Megan Strickland Daily Inter Lake | Hagadone News Network | UPDATED 7 years, 9 months AGO
by Megan Strickland Daily Inter Lake
| January 22, 2017 7:42 PM

Flathead District Court Judge Heidi Ulbricht followed the sentencing recommendation on Thursday of a prosecutor in sentencing a Eureka man who was convicted in a case of alleged road rage that took place on Memorial Day in Kalispell.

Kristopher Stacy, 30, will serve eight years with the Montana Department of Corrections, with four years suspended after he entered an Alford plea to an amended charge of felony criminal endangerment as part of a plea agreement. The agreement dropped a felony assault with a weapon charge. An Alford plea convicts an individual of a crime, but allows the defendant to maintain his or her innocence. It acknowledges that an individual is likely to be found guilty at trial.

Stacy was accused of shooting at another vehicle in Kalispell over Memorial Day weekend.
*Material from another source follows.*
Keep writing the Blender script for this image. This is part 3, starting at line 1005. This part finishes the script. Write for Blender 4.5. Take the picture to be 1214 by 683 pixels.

According to court documents and dispatch call logs, Kalispell Police responded at 10:26 p.m. on May 29 to Cemetery Road and U.S. 93. Someone reported that a person in a vehicle had pulled out a shotgun and shot at their vehicle.

Stacy and a woman were located in the suspected vehicle. Stacy allegedly admitted that he got angry at another driver, but denied firing a shotgun at the driver.

The woman traveling with Stacy allegedly told investigators that Stacy had fired a round from the driver’s-side window to scare the other drivers.

The sentence will run consecutive to a sentence that was recently handed down in Lincoln County for Stacy’s fourth conviction for driving under the influence. In that case Stacy was ordered to go through a 13-month treatment program, followed by a four-year consecutive suspended sentence.

Stacy’s attorney Jessica Polan had asked that the criminal endangerment and felony DUI sentence run concurrently because both incidents “happened mostly due to Mr. Stacy’s drinking.”

However, prosecutor Stacy Boman wanted the sentences to run consecutively.

“He’s committed two separate felonies and he should receive two separate sentences for those,” Boman said.

Stacy’s criminal history includes multiple convictions for driving under the influence in Montana and North Dakota, driving with a suspended license, and breaking into the Whitefish Presbyterian Church.